As much as Qatar’s sense of national pride has been growing for a year, so has the hostility towards the quartet of its opponents, especially those members of the GCC. The vitriolic media campaign coming from all sides of the dispute, quickly disseminated and inflated on social media, and the rapid surge of a vertical - top down - nationalism, has put into question the depth of the “khaliji” identitarian bond. In addition, the expulsion of Qatari citizens and the introduction of restrictions on cross-border movements pose serious questions on the long-term impacts of the crisis on the GCC social fabric. Families have been torn apart, causing distress and amplifying hostility, as well as creating sense of social isolation in Qatar. On the other hand, isolation has also acted as a catalyst and a push for developing, where possible, self-sustainability. Indeed, the substantial level of economic integration attained by the GCC became an enabling context for the diplomatic offensive, magnifying the effects of the quartet countries sealing their borders to the transit of goods, capitals and citizens. Forced to develop economic resilience, and facing substantial challenges for every import/export operation, many in Qatar have striven to source whatever possible locally. The state, relying on a financial reserve of allegedly around USD 350 billion, stepped in comprehensively to assist, by subsiding commercial operations when necessary and infusing liquidity into financial institutions to avert a currency crisis or massive financial instability. While some expenses had to be cut from the state budget, and some sectors – such as tourism – could not be shielded from the impact, overall the reserves have provided a meaningful cushion and even infrastructural plans for the World Cup in 2022 have, slowly and to a certain extent, progressed.


What Way Forward?


When plans for a GCC Summit in Camp David to be held in the spring of 2018 were cancelled, it became clear that there was no true intention on behalf of the quartet to backtrack. The message from both Saudi Arabia and the UAE has been that the crisis should be solved at a regional level, thus effectively shutting down international powers from employing their leverage to pressure for a resolution – should there be any truly willingness to do so. The parties were not yet ready to talk about de-escalation nor crisis resolution, nor are they more so ready currently, on the anniversary of the decision taken in June 2017. While its regional profile has in fact been scaled back, and Doha has kept relations with groups in Libya, Palestine and Syria at a minimum, Qatar has not agreed to the counterparts’ demands – which included shutting down Al Jazeera, cutting relations with Iran and the Muslim Brotherhood, and closing down Turkey’s military base in the country.

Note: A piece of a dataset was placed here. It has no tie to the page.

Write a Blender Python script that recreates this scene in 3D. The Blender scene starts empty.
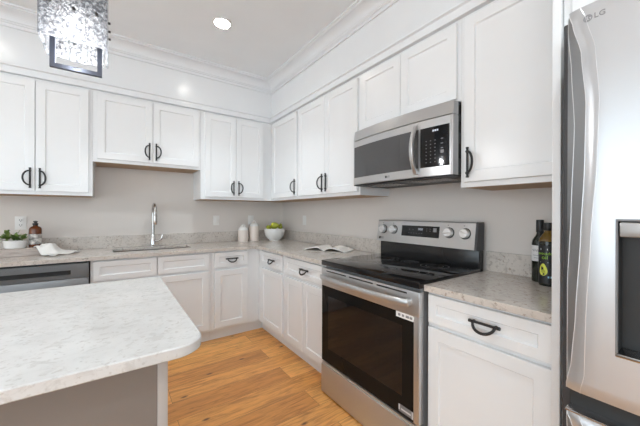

On the other hand, the quartet is not incline to trust Doha - and its Turkish ally - with new agreements on their regional policy. Beyond that, there are valid speculations that the Qatar crisis is, in fact, meant to divert Qatar’s attention and resources inwards while Riyadh and Abu Dhabi push for major initiatives in regional geopolitics and that those haven’t materialised in full yet.


Given Qatar’s track record of placing itself on the regional chessboard on opposite fronts from Riyadh and Abu Dhabi, and its significant soft power influence on regional actors, Qatar can be an insidious opponent. In this sense trying to erode Qatar’s finances by diverting them towards coping with the crisis’ consequences, becomes strategic. All considered, the major and most long-lasting legacy of this crisis, with all the red lines it crossed, would seem to be precisely the damage done to mutual trust and, with it, to personal relations between the leaders of the GCC, a key feature in the history of the bloc. A bloc first established in the 1980s to join forces against common external threats, that, confronted with the challenge of being cracked from within, froze into inaction and risks becoming an institution without a purpose.